De même qu’il y a, selon nous, une franche opposition entre lui et le courant de pensée constitutionnaliste, qui inspire et irrigue tant Bruxelles. Sa figure de proue est le philosophe allemand bien connu Jürgen Habermas. On connaît le concept de ce-dernier de « patriotisme constitutionnel », et le pas que ce courant de pensée souhaite désormais donner dans le processus européen à la Constitution sur les Etats : « L’Europe s’est construite par les traités, c’est-à-dire par la volonté des Etats ; elle ne peut se poursuivre que par la Constitution, c’est-à-dire par la volonté des citoyens » (18). A quoi Habermas ajoute : « Ce glissement qui s’opère de l’Etat vers la Constitution permet de dégager la structure d’une solidarité entre personnes n’ayant d’autre lien entre elles que juridique, une solidarité abstraite et garantie par le droit » (19).

Comment une France, qui a changé seize fois de régimes – donc, de constitutions… – depuis 1789 mais qui toujours depuis maintint, si l’on ose dire, le mètre et le préfet, pourrait-elle s’engager dans un tel processus, encore une fois, si contraire à son modèle ?
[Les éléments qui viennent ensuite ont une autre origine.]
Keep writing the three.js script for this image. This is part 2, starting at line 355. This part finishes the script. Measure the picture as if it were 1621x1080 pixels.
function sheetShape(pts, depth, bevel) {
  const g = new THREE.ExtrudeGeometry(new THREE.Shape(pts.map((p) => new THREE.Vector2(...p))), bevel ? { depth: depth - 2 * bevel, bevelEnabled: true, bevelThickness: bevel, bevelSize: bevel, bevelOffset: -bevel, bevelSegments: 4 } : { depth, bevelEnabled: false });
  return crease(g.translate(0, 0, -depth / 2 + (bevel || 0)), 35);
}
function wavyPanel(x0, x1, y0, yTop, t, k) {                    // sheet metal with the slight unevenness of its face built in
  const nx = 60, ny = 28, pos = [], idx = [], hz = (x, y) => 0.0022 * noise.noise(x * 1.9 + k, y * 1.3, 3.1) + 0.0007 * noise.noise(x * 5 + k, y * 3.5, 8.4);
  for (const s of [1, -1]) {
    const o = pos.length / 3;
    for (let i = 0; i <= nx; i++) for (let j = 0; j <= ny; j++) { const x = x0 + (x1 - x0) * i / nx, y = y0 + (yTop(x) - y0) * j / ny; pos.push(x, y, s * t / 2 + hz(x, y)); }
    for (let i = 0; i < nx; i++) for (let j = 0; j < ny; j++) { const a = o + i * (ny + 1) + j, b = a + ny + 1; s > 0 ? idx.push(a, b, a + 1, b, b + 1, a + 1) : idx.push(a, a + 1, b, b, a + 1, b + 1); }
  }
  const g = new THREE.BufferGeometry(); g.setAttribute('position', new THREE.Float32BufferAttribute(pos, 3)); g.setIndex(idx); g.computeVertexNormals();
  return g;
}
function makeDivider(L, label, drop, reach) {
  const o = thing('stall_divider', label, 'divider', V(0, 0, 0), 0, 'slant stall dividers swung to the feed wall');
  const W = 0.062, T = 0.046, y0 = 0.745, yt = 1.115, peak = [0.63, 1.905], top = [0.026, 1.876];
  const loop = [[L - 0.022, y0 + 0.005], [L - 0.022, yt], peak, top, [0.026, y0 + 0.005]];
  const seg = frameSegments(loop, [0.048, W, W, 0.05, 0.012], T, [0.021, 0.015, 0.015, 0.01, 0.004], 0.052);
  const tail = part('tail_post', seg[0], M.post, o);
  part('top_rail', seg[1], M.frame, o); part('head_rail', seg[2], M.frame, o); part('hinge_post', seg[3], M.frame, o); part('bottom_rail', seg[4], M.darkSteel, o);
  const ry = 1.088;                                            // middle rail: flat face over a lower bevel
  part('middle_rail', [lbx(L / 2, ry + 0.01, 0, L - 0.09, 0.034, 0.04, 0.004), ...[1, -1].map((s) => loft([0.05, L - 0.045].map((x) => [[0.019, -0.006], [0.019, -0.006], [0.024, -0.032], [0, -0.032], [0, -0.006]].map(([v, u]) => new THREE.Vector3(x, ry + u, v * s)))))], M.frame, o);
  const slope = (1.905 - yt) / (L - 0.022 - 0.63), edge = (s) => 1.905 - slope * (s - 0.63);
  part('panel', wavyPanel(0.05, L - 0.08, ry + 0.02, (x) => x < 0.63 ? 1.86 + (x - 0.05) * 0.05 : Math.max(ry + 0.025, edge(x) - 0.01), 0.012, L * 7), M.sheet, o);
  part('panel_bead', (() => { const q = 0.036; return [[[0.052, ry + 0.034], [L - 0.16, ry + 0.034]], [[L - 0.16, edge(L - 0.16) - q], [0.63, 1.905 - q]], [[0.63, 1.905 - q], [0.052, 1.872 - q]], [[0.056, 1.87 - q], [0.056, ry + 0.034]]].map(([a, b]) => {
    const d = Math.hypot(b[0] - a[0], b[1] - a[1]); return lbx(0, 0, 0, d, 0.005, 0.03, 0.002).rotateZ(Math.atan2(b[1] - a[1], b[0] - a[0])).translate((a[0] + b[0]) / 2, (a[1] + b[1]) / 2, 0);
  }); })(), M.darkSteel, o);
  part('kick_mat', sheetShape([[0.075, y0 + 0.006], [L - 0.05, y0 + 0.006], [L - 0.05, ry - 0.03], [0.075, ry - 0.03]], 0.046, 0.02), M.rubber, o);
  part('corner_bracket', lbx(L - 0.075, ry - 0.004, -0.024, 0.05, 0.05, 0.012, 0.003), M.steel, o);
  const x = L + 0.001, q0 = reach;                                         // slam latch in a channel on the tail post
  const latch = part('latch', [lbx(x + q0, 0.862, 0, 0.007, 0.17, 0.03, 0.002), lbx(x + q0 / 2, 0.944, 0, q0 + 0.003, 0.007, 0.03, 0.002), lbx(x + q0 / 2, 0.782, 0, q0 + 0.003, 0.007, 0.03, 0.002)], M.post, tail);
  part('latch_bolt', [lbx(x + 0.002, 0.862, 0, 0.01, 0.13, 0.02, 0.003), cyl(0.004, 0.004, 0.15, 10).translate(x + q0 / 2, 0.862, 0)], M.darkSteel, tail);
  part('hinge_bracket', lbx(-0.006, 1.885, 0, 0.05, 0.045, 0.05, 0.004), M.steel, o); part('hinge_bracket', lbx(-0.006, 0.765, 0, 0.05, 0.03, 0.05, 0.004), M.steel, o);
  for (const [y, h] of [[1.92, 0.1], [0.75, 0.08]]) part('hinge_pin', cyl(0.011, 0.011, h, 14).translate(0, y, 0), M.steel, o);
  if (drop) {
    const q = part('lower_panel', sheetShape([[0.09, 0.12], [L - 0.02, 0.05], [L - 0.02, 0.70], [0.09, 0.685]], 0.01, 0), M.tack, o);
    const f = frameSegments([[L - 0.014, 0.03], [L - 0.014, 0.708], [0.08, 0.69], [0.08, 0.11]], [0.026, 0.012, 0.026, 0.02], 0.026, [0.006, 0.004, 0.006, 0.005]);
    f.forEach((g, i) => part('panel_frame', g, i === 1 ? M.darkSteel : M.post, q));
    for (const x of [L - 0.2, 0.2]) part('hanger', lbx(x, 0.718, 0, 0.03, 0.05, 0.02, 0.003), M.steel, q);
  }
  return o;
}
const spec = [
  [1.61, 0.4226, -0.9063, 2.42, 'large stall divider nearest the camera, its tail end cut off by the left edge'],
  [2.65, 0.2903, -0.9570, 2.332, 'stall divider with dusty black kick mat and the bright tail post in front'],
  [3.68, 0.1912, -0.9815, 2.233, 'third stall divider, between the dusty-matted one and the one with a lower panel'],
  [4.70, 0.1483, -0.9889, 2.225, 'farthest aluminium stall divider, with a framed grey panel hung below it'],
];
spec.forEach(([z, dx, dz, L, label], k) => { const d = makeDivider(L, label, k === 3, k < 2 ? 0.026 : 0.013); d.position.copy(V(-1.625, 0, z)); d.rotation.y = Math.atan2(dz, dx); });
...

Le culte des « objectifs consensuels » et des « ambiguïtés constructives » (20) sur lequel on bâtit l’Union européenne pendant cinq décennies, permettait de jeter un voile pudique sur la réalité prégnante de ces divergences constitutives des identités européennes. Comment les maintenir à l’heure d’une Europe qui veut – et doit – faire de la politique ? Elle se tromperait en tout cas si elle voulait en faire contre les Etats, le français comme les autres. Elle n’existe encore que de leur somme (21) : ce n’est pas en vain que Jean Pisani-Ferry a justement écrit qu’« à la différence des nations, l’Union européenne doit en permanence justifier son existence » (22).